Hypocrisy; A Rant
A rerun this Sunday morning
I remain away, so give you this rerun on this Sunday morning.
I don’t remember writing it, but I do enjoy a good rant once in awhile, and I think this is indeed a good one. I hope that you enjoy it too!
My Old House
It was mighty cold in the Seattle area this past week. A great deal colder than we are used to, living here in our normally damp, but not cold climate.
Sticking close to home, and my fire, I began to notice local utilities asking their ratepayers to turn down the heat. Warning that the electrical grid could become overloaded. The gas company was doing the same.
Running the risk of not having enough power to keep everyone warm.
In this area we keep removing electrical capacity. Just a handful of miles from my home was a coal fired electrical generating plant. Was. It was deemed too polluting to stay a few years ago.
Hydroelectric dams here in the Pacific Northwest make plenty of electricity, without causing much pollution at all. But, dams have been removed, and loads of people are clamoring to have ever more of them removed.
We are on a clear path towards ensuring that we will have less effective electrical capacity in the future, than in the past.
The sun isn’t shining when it is black and cold out at night. The wind isn’t blowing when it is still, the windmills don’t turn when they are frozen.
Long ago, most homes here were heated with oil. Then gas. Now the big push is for everyone to move their home heating to electric.
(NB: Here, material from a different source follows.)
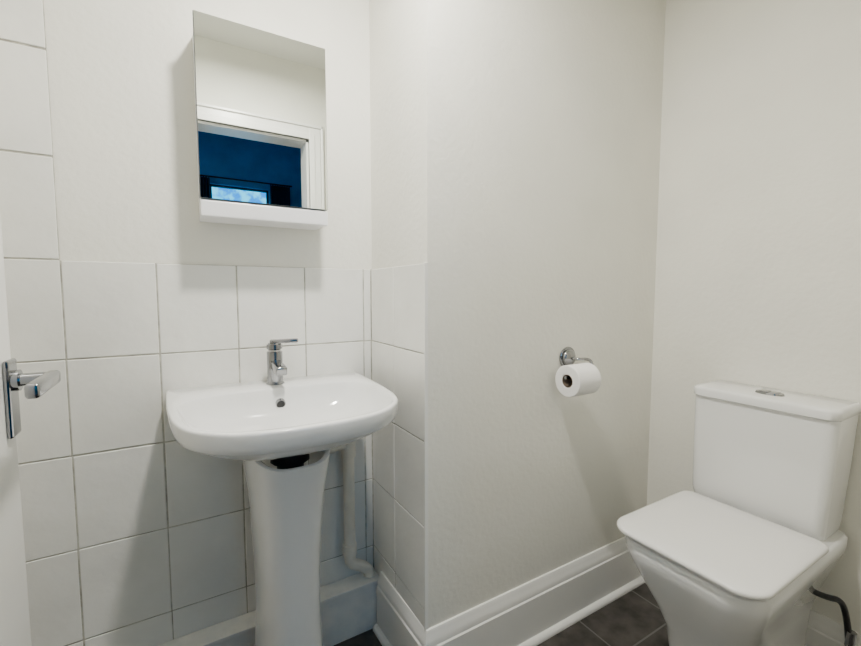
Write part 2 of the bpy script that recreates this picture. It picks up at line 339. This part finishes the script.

Cars too, just plug ‘em in at night, be good to go in the morning.
Clean electric energy.
But if there isn’t enough electricity available when it is truly needed now, and if we insist on continual removal of reliable sources of electricity, what will make everything go? How wise is it to add even more demand, while removing supply?
Do we really want to freeze in our homes?
Maybe so. The folks who vote the issues of the day on our behalf, in this Republic, sure seem to think so.
So I saw those warnings from the power utilities, and threw some more wood on the fire.
Sure most people have converted their old fireplaces to gas and electric. I wonder how cold it will get in their homes on that future date when there isn’t enough power to run their furnace and their fake fire?
I saw those warnings from the power utilities, and remembered that my oil man was here with his big long measuring stick the other day.
I sat in warm air, warmed also by the remembrance of him letting me know that my oil tank still had just under five hundred gallons inside of it. My furnace could keep right on running for a couple more years before I ran the risk of running out.
Newer is not always better.
Politically motivated newer is rarely better.
My old house and its antiquated systems have been keeping everyone inside warm, fed, and happy for almost one hundred years now. Will the brand spankin’ new house down the street with all its modern gizmos and complete reliance on the electrical grid be able to complete the same task for one hundred years?
Or will it house, on those cold cold nights, people huddled together, shivering uncontrollably against the frost?
There was a time in the western world, up in the northern climes, when people did huddle in their homes, shivering against the cold. Then energy saved us. Dirty energy yes, coal can’t be good. But clean energy too, hydro is a nearly perfect renewable.
But lots want us to go back to shivering in our homes. The most prominent of them travel to fancy conferences to talk about reducing energy use. Especially delicious to see are those advocating for us to shiver in our homes, at conferences they flew in private jets to attend.
It is so odd to me that those who most seek to return us to the barbarism, poverty, and squalor of the dark ages, seemingly all have the means or pull to fly private, polluting more and burning more energy for a single trip than many would ever do in a lifetime. The joy of hypocrisy. But make no mistake, they want us to see that hypocrisy. Our inability to deliver consequence for that hypocrisy is their supposed proof of power.
I think I’ll keep my old house.



100% Correct. We need to go to the new Nuclear power plants. New technology is coming online all the time, and todays Nuclear power is not the same as that of the 1970's
When ideology effects infrastructure decisions, one has to ask the question, "just what did we do to our selves?". I burn wood for heat. The old farmers proverb is "He who cuts his own firewood is heated twice by it". I some how doubt that's legal in the pacific north west metro areas. Pellet stoves can be used indoors with the correct setup.